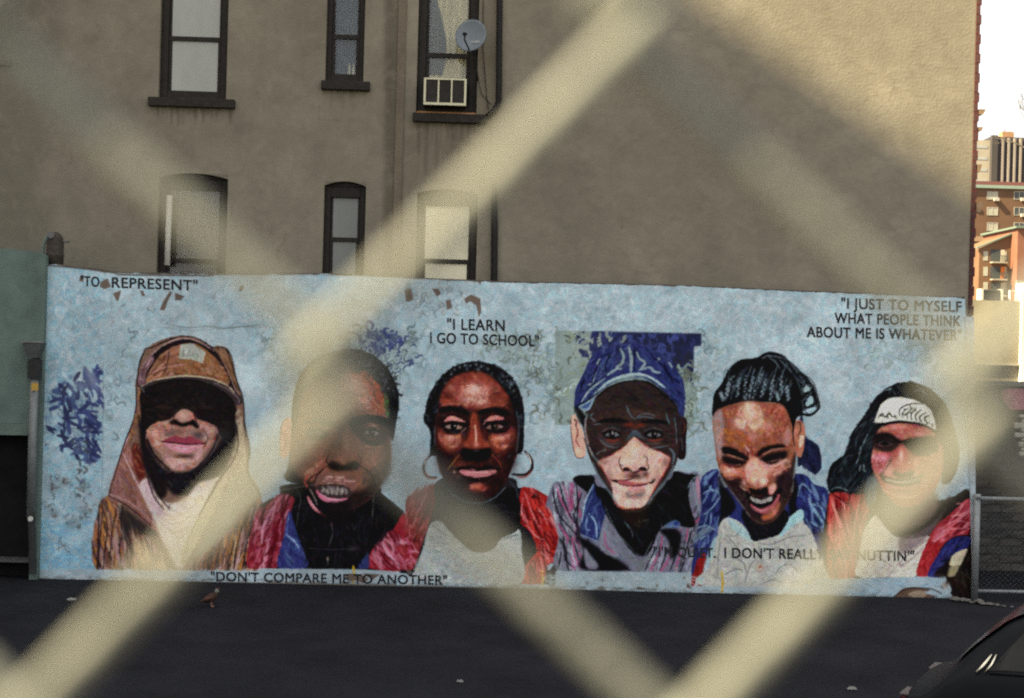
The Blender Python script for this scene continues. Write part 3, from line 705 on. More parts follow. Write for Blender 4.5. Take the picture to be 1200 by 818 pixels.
def portrait_hoops(c):
    A = Br(c, 480, 415, 5.1125, 3); B = Br(c, 470, 530, 4.814, 3)
    # red jacket, dark lining
    B.p((36,34,44), 0,655, 60,560, 165,330, 200,190, 660,200, 740,215, 800,300, 880,480, 880,610, 820,640, 872,740, 780,742, 560,740, 60,700, base=True)
    B.p((130,44,46), 36,255, 120,215, 185,178, 205,230, 180,330, 112,540, 62,665, 0,645, -20,560, 36,450, 26,335, base=True)
    B.h([(176,96,100), (112,30,36), (150,52,54), (94,28,36), (190,120,130)], 120, 14, 2.2, 1.9, 40,260, 180,185, 180,330, 110,540, 30,560, jit=.25)
    B.h([(196,120,150), (140,36,48), (170,60,80), (206,150,170)], 60, 14, 2.6, .9, -30,500, 30,480, 100,560, 55,660, -30,640, jit=.3)
    B.l((188,122,126), 1.6, 150,235, 100,330, 60,430, a=.8); B.l((60,26,30), 1.6, 175,260, 110,400, 70,520, a=.8)
    B.p((168,42,40), 678,205, 705,196, 765,212, 842,262, 862,330, 842,380, 892,470, 882,600, 822,640, 800,735, 668,732, 700,640, 762,550, 728,450, 668,390, 666,290, base=True)
    B.h([(200,60,54), (140,30,32), (186,50,46), (214,112,112), (120,28,32)], 210, 12, 2.3, 1.1, 680,215, 765,215, 860,330, 890,470, 880,590, 760,720, 690,710, 765,550, 730,450, 672,380, jit=.35)
    B.h([(226,140,140), (86,18,24), (206,66,58), (70,16,22)], 40, 26, 2.8, 1.15, 680,215, 765,215, 860,330, 890,470, 880,590, 760,720, 690,710, 765,550, 730,450, 672,380, jit=.25, bend=.2, a=.85)
    for q in ((700,230, 735,330, 768,405), (690,320, 720,420, 770,480, 810,490), (765,320, 800,350, 830,410), (785,560, 830,600), (720,620, 690,720), (690,260, 680,330, 700,400)):
        B.l((222,140,146), 1.3, *q, a=.8)
    for q in ((760,215, 845,262), (820,380, 850,430), (760,550, 830,560, 870,600), (800,480, 780,540), (760,420, 790,500)):
        B.l((80,22,28), 1.3, *q, a=.8)
    B.b((24,18,22), 748,246, 24,20, .95); B.b((206,60,66), 736,240, 12,10, .9)
    B.p((34,34,46), 885,610, 872,742, 812,740, 820,690, 850,650, soft=.5)
    B.p((30,28,34), 664,430, 700,500, 752,545, 768,560, 700,640, 668,720, soft=.6)
    # shirt
    B.p((160,168,166), 162,412, 230,392, 340,500, 400,556, 450,566, 520,546, 560,492, 662,432, 682,560, 670,742, 300,745, 58,722, 80,670, 124,540, base=True)
    B.h([(172,180,176), (150,158,162), (182,180,166), (140,150,156), (160,172,180), (176,168,150)], 320, 13, 2.2, .3, 165,420, 230,400, 340,505, 450,570, 560,500, 660,440, 678,560, 668,735, 300,740, 75,690, 124,540, jit=.8, a=.5)
    B.l((112,120,128), 1.2, 170,405, 240,460, 330,490, a=.8); B.l((196,204,204), 1.4, 570,480, 620,455, 660,448, a=.8); B.l((84,88,96), 1.4, 560,495, 610,478, 665,465, a=.8)
    B.l((120,116,110), 1, 250,660, 270,640, a=.8)
    # neck
    B.p((31,29,34), 222,150, 600,140, 660,210, 668,420, 560,490, 522,542, 432,566, 352,522, 232,392, 196,300)
    B.h([(44,44,52), (24,22,26), (56,54,62), (38,34,40)], 120, 18, 2.2, .1, 230,280, 600,290, 655,400, 540,480, 430,550, 350,500, 240,380, jit=.3, a=.6)
    B.l((86,100,110), 1, 610,160, 650,210, 660,260, a=.7); B.l((74,84,94), 1, 215,340, 300,400, 420,420, a=.5)
    # hair
    A.p((31,31,36), 84,400, 95,330, 108,270, 160,170, 240,90, 340,48, 450,48, 560,90, 642,180, 682,300, 688,400, 682,560, 664,592, 640,600, 155,610, 122,600, 125,470, base=True)
    A.q([(52,58,68), (22,22,26), (74,84,94)], 90, 8, 1.5, 100,380, 110,270, 165,170, 245,95, 345,55, 450,55, 560,100, 640,185, 680,310, 680,500, 650,520, 620,280, 540,170, 430,100, 330,100, 240,150, 185,230, 160,400)
    for x, y in ((300,78), (330,66), (365,70), (400,64), (430,76), (470,90), (585,160), (600,200), (625,220), (270,92), (250,120), (345,92), (415,92), (560,130), (610,180)):
        A.b((136,150,158), x, y, 8, 10, .75)
    # earrings
    for col, w, q in (((44,32,34), 3.2, (128,606, 96,640, 84,690, 108,735, 165,738)), ((214,204,190), 1.1, (112,618, 94,645, 88,665)), ((150,64,50), 1.2, (92,700, 118,742, 160,748)),
                      ((40,30,32), 3.8, (692,582, 728,630, 732,685, 690,722, 615,720)), ((214,206,196), 1.3, (700,590, 722,628, 726,660)), ((150,64,50), 1.3, (735,700, 690,738, 640,738))):
        A.l(col, w, *q, taper=.5)
        c.lab[0, 0] = 0
    # face
    A.p((62,35,35), 168,340, 190,230, 250,150, 340,106, 440,108, 530,168, 602,270, 640,400, 652,560, 622,660, 575,770, 500,850, 430,885, 350,870, 250,800, 188,720, 160,600, 152,430, base=True)
    A.h([(84,46,44), (52,30,33), (96,54,48), (60,40,44), (72,34,34)], 330, 10, 2, 1.3, 170,340, 250,160, 340,110, 440,112, 530,175, 640,400, 648,560, 580,760, 430,880, 260,800, 165,600, jit=.8, a=.6)
    A.b((40,25,28), 190,620, 50,110, .8); A.b((40,25,28), 610,620, 50,110, .8); A.b((44,27,30), 180,430, 30,90, .6); A.b((42,27,30), 625,420, 34,110, .7); A.b((40,25,27), 330,770, 60,60, .7); A.b((40,25,27), 520,770, 60,60, .7); A.b((44,26,28), 400,850, 130,40, .7)
    A.p((140,68,54), 188,260, 240,160, 340,114, 440,114, 540,190, 592,290, 500,322, 390,332, 300,300, 200,312, soft=2)
    A.h([(160,76,62), (122,50,44), (176,92,80), (150,64,46), (104,48,42)], 160, 8, 2, .5, 190,255, 250,155, 340,116, 440,116, 540,190, 590,290, 390,330, 205,308, jit=.9)
    A.b((206,160,150), 385,225, 95,55, .85); A.b((222,184,176), 380,210, 40,26, .8); A.b((204,150,150), 430,290, 50,28, .8); A.b((196,140,136), 335,275, 46,26, .7); A.b((186,120,110), 470,210, 40,30, .6)
    A.b((150,62,62), 280,180, 46,30, .7); A.b((178,116,112), 250,205, 30,20, .6); A.b((96,44,40), 520,250, 50,40, .6); A.b((72,34,34), 225,250, 34,24, .7)
    A.h([(226,190,184), (206,150,150), (190,110,100), (214,170,150)], 70, 7, 1.6, 1.4, 310,190, 450,180, 480,270, 420,310, 320,300, jit=.6, a=.65)
    A.l((176,104,90), 1.6, 190,308, 250,296, 310,300, a=.8); A.l((166,84,70), 1.6, 500,300, 560,306, 592,330, a=.8)
    A.p((142,64,48), 176,440, 300,470, 330,500, 320,560, 250,590, 190,560, 165,500, soft=3, a=.8); A.p((142,64,48), 480,480, 600,440, 640,460, 620,540, 560,590, 490,570, soft=3, a=.8)
    # brows, eyes
    A.p((28,21,24), 174,335, 220,311, 300,318, 352,345, 362,385, 330,362, 250,345, 195,356); A.p((28,21,24), 408,350, 450,325, 540,323, 602,352, 592,372, 500,350, 430,368)
    A.p((44,27,29), 165,400, 250,362, 335,378, 358,425, 300,478, 230,474, 185,440, soft=1); A.p((44,27,29), 425,405, 480,364, 565,368, 606,420, 575,472, 510,474, 448,432, soft=1)
    A.p((196,128,126), 206,402, 255,372, 322,396, 330,408, 260,398, soft=.6); A.p((190,122,116), 448,402, 510,366, 566,388, 520,396, soft=.6)
    A.l((24,16,18), 2.2, 196,428, 255,408, 330,420, 356,436, a=.95); A.l((24,16,18), 2.2, 430,432, 480,410, 545,412, 600,432, a=.95)
    eye(A, 264, 436, 58, 17, tilt=.06, gaze=0, white=(150, 126, 120)); eye(A, 510, 436, 58, 17, tilt=-.06, gaze=-4, white=(146, 120, 116))
    A.p((28,19,21), 205,448, 260,462, 320,456, 300,478, 240,480, soft=.8, a=.9); A.p((28,19,21), 460,456, 520,462, 580,450, 560,476, 500,478, soft=.8, a=.9)
    A.l((206,150,150), 1.3, 215,408, 250,380, 310,392, a=.8); A.l((206,150,148), 1.3, 440,425, 475,390, 530,376, a=.8); A.l((196,148,148), 1.1, 310,470, 340,440, a=.7)
    A.br(620, 170,340, 200,230, 260,150, 340,108, 440,110, 530,170, 602,275, 640,400, 645,560, 600,700, 430,880, 330,860, 190,720, 160,560)
    # nose, cheeks
    A.p((146,66,50), 372,352, 402,360, 420,450, 452,520, 474,560, 330,560, 350,500, 368,430, soft=1.5)
    A.l((226,164,150), 2.3, 392,425, 398,480, 402,545, a=.9); A.b((214,140,124), 400,540, 22,22, .8); A.b((170,84,62), 342,542, 22,20, .8); A.b((166,78,60), 462,540, 22,20, .8)
    A.l((110,44,38), 1.4, 440,440, 462,500, a=.7); A.l((176,88,64), 1.4, 372,380, 366,440, a=.7)
    A.p((24,17,20), 308,582, 330,562, 400,576, 470,562, 492,590, 474,630, 400,644, 326,628, soft=.7); A.l((96,104,112), .9, 385,580, 415,578, a=.7)
    A.h([(196,120,112), (160,64,56), (214,160,152), (140,48,42), (176,96,60)], 75, 8, 2.0, .6, 175,450, 230,490, 310,480, 300,540, 240,575, 185,530, jit=.7)
    A.h([(186,106,98), (152,58,52), (206,146,140), (138,46,42), (170,90,60)], 75, 8, 2.0, -.6, 480,480, 570,480, 615,430, 610,520, 560,575, 500,540, jit=.7)
    A.b((214,158,150), 240,505, 36,22, .75); A.b((206,146,138), 545,505, 36,22, .7)
    # mouth, chin
    A.l((142,84,56), 1.8, 302,596, 262,650, 224,698, a=.85); A.l((104,112,66), 1.2, 262,650, 225,700, a=.6); A.l((138,62,50), 2, 490,600, 530,640, 552,680, a=.8)
    A.p((120,60,50), 290,640, 340,655, 380,648, 330,680, 270,690, soft=1, a=.7)
    A.p((40,22,26), 248,690, 330,668, 372,674, 400,682, 430,674, 470,664, 548,690, 470,700, 330,700)
    A.p((192,122,124), 300,698, 370,690, 420,696, 492,694, 520,702, 472,730, 392,740, 322,722); A.l((220,166,166), 1.5, 345,712, 410,708, 470,710, a=.8)
    A.l((24,15,18), 1.4, 255,692, 340,692, 400,698, 480,692, 545,690, a=.9)
    A.b((28,18,21), 400,755, 80,14, .9); A.b((196,160,150), 268,708, 9,10, .8); A.b((180,116,104), 515,710, 12,10, .8); A.b((120,88,98), 296,736, 16,14, .6)
    A.b((190,86,70), 405,800, 60,28, .9); A.b((214,130,110), 410,790, 28,12, .8); A.h([(196,96,76), (160,60,50), (220,150,130)], 22, 6, 1.6, 0, 350,795, 410,775, 470,800, 420,825)
    A.br(200, 190,470, 330,470, 300,580, 240,590); A.br(200, 480,470, 620,430, 610,540, 520,580); A.b((226,176,166), 238,498, 26,14, .6); A.b((222,168,158), 546,500, 26,14, .6)
    B.l((96,106,116), 1.6, 260,205, 330,265, 420,288, 510,268, 590,200, a=.8); A.l((74,86,98), 2, 640,330, 655,450, 640,590, a=.7); A.l((96,112,120), 1.3, 150,430, 152,560, a=.7); A.l((70,84,96), 1.6, 590,620, 610,600, a=.7)

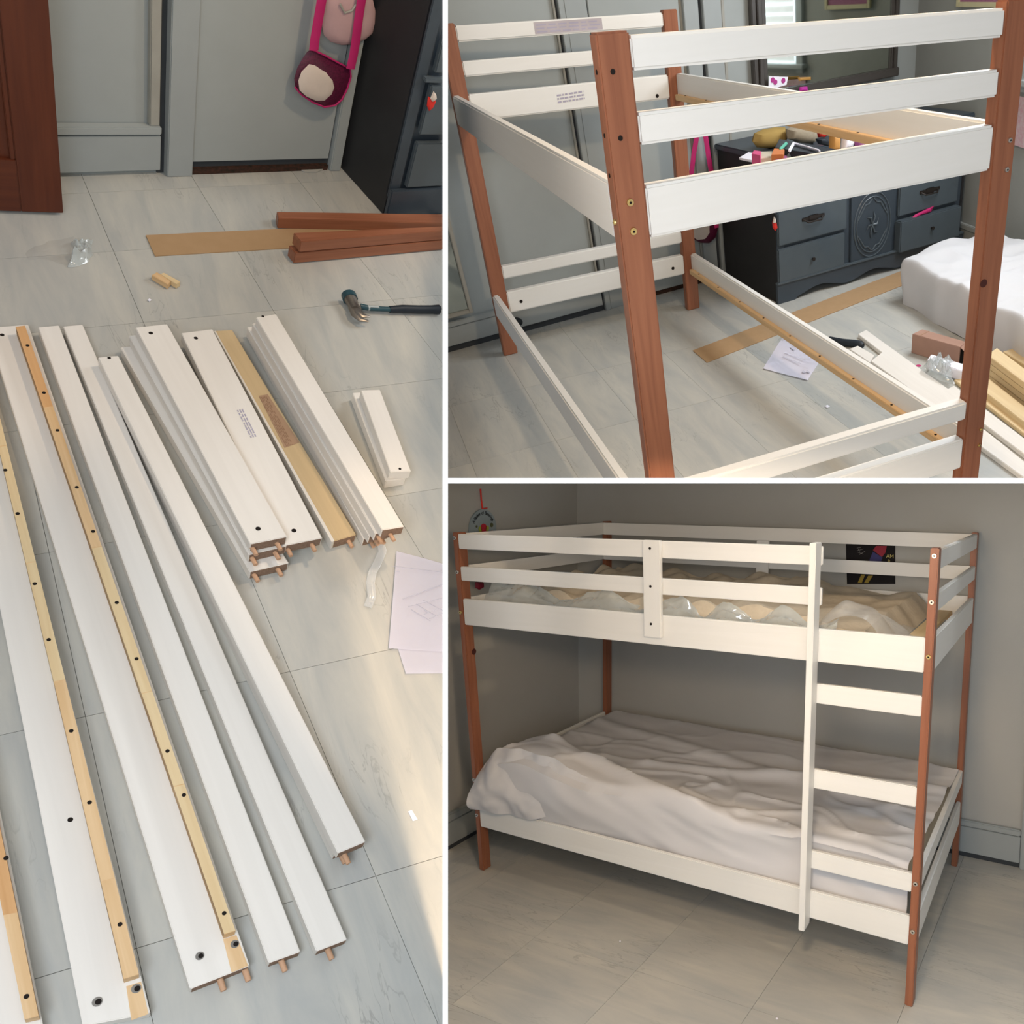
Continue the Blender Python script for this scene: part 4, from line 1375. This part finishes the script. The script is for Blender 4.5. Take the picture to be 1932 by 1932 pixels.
# side rails (butt between posts, flush outside), with ledgers inside
US = (1.157, 1.2832)
LS = (0.2267, 0.3398)
TS = 0.034
for x0, x1, xi, sg in ((0.0, TS, TS, 1), (W_ - TS, W_, W_ - TS, -1)):
    for (z0, z1) in (US, LS):
        B.b('side_rail', RAILW, x0, x1, bd, L_ - bd, z0, z1, 0.006, axis=YA)
        xa_, xb__ = (xi, xi + 0.024) if sg == 1 else (xi - 0.024, xi)
        lg = B.b('ledger', PINE, xa_, xb__, bd + 0.03, L_ - bd - 0.03, z0 + 0.004, z0 + 0.032, 0.002, axis=YA)
        for i in range(9):
            yy = bd + 0.15 + i * (L_ - 0.4) / 8
            q_ = B.warp(V(((xa_ + xb__) / 2, yy, z0 + 0.0325)))
            finish('screw_hole', disc(q_, uz, 0.005), HOLE, RB, parent=lg, origin=bedB.o)
for z_ in (1.253, 1.185):
    B.bolt((aw * 0.45, -0.0005, z_ - 0.01 if z_ > 1.2 else z_ - 0.005), (0, -1, 0), 0.009)
for z_ in (1.50, 1.375):
    hole(bedB, RB, B.warp(V((aw * 0.38, -0.0006, z_))), -YA, 0.0055)
for z_ in (1.50, 1.38, 1.30):
    hole(bedB, RB, B.warp(V((-0.0005, bd * 0.5, z_))), -XA, 0.005)
B.bolt((-0.0005, bd * 0.5, 1.20), (-1, 0, 0), 0.007)
for z_ in (1.245, 1.17):
    B.bolt((W_ - aw * 0.3, -0.0005, z_), (0, -1, 0), 0.007, STEEL)
for z_ in (0.36, 0.30):
    B.bolt((W_ - aw * 0.2, -0.0005, z_), (0, -1, 0), 0.006, BRASS)
for yy in (0.06, 0.13):
    pass
kn = B.warp(V((W_ - aw + 0.012, -0.001, 0.86)))
bedB.part('knot', disc(kn, -YA, 0.012, 16), mat('dark_knot', (0.07, 0.015, 0.01)))

# ================================================================== THIRD SET: the finished bunk bed
qs = []
XC0 = 0.12
for i in range(-4, 8):
    for j in range(-4, 5):
        x0, y0 = XC0 + i * 0.465, -0.285 + j * 0.465
        qs.append(([V((x0, y0, 0)), V((x0 + 0.465, y0, 0)), V((x0 + 0.465, y0 + 0.465, 0)), V((x0, y0 + 0.465, 0))],
                   YA if i == -1 else XA))
tiles(RC, box(-1.8, 3.6, -2.1, 2.0, -0.05, -0.004), qs, XA)
WC = mat('third_wall_paint', (0.42, 0.415, 0.385), 0.65, 0.25, col2=(0.41, 0.405, 0.375), bump=0.04)
struct(RC, 'wall_back', box(-0.36, 3.6, 1.245, 1.35, 0, 3.0), WC)
struct(RC, 'wall_left', box(-0.36, -0.255, -2.0, 1.245, 0, 3.0), WC)
struct(RC, 'baseboard_back', box(-0.255, 2.228, 1.225, 1.245, 0.025, 0.152, 0.002), TRIM)
struct(RC, 'trim_1', box(-0.255, 2.228, 1.219, 1.245, 0.156, 0.186, 0.005), TRIM)
struct(RC, 'trim_2', box(-0.255, 2.228, 1.235, 1.245, 0.0, 0.025), GAP)
struct(RC, 'baseboard_left', box(-0.255, -0.235, -2.0, 1.225, 0.025, 0.140, 0.002), TRIM)
struct(RC, 'trim_3', box(-0.255, -0.229, -2.0, 1.219, 0.144, 0.184, 0.005), TRIM)
struct(RC, 'trim_4', box(-0.255, -0.245, -2.0, 1.235, 0.0, 0.025), GAP)
struct(RC, 'trim_5', box(2.231, 2.34, 1.215, 1.245, 0.0, 2.4, 0.004), TRIM)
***
**What you have to do**
Extract exactly and only the span of lines that begins at the line containing "Continue the Blender" and ends at the line containing "(0.07, 0.015, 0.01)))".

**Solution to the exercise**
Continue the Blender Python script for this scene: part 4, from line 1375. This part finishes the script. The script is for Blender 4.5. Take the picture to be 1932 by 1932 pixels.
# side rails (butt between posts, flush outside), with ledgers inside
US = (1.157, 1.2832)
LS = (0.2267, 0.3398)
TS = 0.034
for x0, x1, xi, sg in ((0.0, TS, TS, 1), (W_ - TS, W_, W_ - TS, -1)):
    for (z0, z1) in (US, LS):
        B.b('side_rail', RAILW, x0, x1, bd, L_ - bd, z0, z1, 0.006, axis=YA)
        xa_, xb__ = (xi, xi + 0.024) if sg == 1 else (xi - 0.024, xi)
        lg = B.b('ledger', PINE, xa_, xb__, bd + 0.03, L_ - bd - 0.03, z0 + 0.004, z0 + 0.032, 0.002, axis=YA)
        for i in range(9):
            yy = bd + 0.15 + i * (L_ - 0.4) / 8
            q_ = B.warp(V(((xa_ + xb__) / 2, yy, z0 + 0.0325)))
            finish('screw_hole', disc(q_, uz, 0.005), HOLE, RB, parent=lg, origin=bedB.o)
for z_ in (1.253, 1.185):
    B.bolt((aw * 0.45, -0.0005, z_ - 0.01 if z_ > 1.2 else z_ - 0.005), (0, -1, 0), 0.009)
for z_ in (1.50, 1.375):
    hole(bedB, RB, B.warp(V((aw * 0.38, -0.0006, z_))), -YA, 0.0055)
for z_ in (1.50, 1.38, 1.30):
    hole(bedB, RB, B.warp(V((-0.0005, bd * 0.5, z_))), -XA, 0.005)
B.bolt((-0.0005, bd * 0.5, 1.20), (-1, 0, 0), 0.007)
for z_ in (1.245, 1.17):
    B.bolt((W_ - aw * 0.3, -0.0005, z_), (0, -1, 0), 0.007, STEEL)
for z_ in (0.36, 0.30):
    B.bolt((W_ - aw * 0.2, -0.0005, z_), (0, -1, 0), 0.006, BRASS)
for yy in (0.06, 0.13):
    pass
kn = B.warp(V((W_ - aw + 0.012, -0.001, 0.86)))
bedB.part('knot', disc(kn, -YA, 0.012, 16), mat('dark_knot', (0.07, 0.015, 0.01)))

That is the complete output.